After the call ended, I stopped in, briefly, at an American Legion Auxiliary rummage sale-picking up an extra pair of sunglasses(to replace the pair that was lost during my sheltering activity) and a cake to bring to my substituting assignment on Monday. Then, it was off to Farmers’ Market, getting a week’s supply of microgreens and catching up with friend Melissa.

Job #3 was back at the Firewise section of Courthouse Square’s Earth Day, and I got to the Red Cross booth four minutes late, which led to a mild chastisement from the woman tending the booth and groans from the man who had been there since 7 a.m. Water off this duck’s back! I give a lot of myself and no longer fret about people who are overly sensitive at slight lapses of punctuality.

After an hour, in which I greeted seven visitors and explained a bit about our mission, it was back to Farmers’ Market-this time to help a group of college students break down the tents, and put away the folding tables and chairs. With an increased efficiency, on the part of the new team lead, we were finished in less than an hour.

Job #5 was back at the Red Cross booth.

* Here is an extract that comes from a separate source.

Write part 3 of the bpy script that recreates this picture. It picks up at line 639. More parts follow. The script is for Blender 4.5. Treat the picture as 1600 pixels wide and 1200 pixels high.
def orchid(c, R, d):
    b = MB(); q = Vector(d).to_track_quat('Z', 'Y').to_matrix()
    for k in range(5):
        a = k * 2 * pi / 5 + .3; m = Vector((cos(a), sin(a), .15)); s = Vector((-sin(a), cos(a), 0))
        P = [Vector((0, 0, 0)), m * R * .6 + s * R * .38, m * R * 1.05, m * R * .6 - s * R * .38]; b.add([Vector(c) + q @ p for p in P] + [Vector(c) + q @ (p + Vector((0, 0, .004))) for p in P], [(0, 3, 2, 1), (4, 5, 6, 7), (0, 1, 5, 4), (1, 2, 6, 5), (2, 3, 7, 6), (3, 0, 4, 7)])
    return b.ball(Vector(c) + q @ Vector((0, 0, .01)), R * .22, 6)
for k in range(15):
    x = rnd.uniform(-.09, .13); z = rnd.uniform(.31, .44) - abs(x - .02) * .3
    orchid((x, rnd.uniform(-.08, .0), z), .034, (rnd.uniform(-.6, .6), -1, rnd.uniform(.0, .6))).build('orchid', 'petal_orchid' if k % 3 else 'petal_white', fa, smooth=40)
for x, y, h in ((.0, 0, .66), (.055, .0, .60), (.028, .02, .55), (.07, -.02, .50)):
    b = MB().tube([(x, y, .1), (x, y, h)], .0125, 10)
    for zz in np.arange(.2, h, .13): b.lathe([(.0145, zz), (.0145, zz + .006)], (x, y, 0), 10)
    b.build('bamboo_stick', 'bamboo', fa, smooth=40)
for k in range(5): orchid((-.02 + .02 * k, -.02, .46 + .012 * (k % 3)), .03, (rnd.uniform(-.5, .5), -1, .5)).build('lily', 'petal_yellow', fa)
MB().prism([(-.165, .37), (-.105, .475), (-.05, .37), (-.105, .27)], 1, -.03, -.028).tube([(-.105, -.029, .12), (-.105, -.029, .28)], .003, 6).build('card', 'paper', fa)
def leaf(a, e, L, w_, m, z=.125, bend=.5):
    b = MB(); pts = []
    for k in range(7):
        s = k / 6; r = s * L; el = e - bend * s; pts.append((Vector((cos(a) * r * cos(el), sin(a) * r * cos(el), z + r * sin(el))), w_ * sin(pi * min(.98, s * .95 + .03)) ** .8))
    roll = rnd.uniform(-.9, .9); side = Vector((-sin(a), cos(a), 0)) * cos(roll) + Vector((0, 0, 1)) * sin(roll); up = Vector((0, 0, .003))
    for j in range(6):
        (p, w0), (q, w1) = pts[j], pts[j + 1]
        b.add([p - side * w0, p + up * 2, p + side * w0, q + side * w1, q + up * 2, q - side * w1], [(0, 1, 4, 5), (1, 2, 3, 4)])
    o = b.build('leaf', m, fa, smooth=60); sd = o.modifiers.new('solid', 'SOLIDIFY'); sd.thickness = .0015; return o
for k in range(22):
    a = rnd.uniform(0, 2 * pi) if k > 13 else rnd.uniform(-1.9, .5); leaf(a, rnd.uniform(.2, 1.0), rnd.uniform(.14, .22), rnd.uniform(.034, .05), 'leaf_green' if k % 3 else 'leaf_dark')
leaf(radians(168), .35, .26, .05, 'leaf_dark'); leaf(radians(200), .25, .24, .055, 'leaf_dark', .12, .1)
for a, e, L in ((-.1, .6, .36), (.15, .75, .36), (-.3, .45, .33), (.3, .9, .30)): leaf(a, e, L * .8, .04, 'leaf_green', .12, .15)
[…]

This time, I was early, and the tent was folded up and put away a bit after 2 p.m.

There were big crowds at both Courthouse Square and Farmers’ Market, as people are finally comfortable with being at our community’s traditional events. Chalk-It-Up is back, after a three-year hiatus! More on that delightful artistic festival, in tomorrow’s post.

It was a fine day, and not as strenuous as it might have been, had there not been full teams at each location. Topping the day were two relaxing musical events: The Bourbon Knights performed ’60s Golden Oldies and some original tunes, at Rafter Eleven, while friend Stephy Leigh, accompanied by Jonah Howard, of Cross-Eyed Possum, performed two sets of her original music, with a few covers thrown in, at Raven Cafe.

Being back at Home Base has its rewards, great music being chief among them.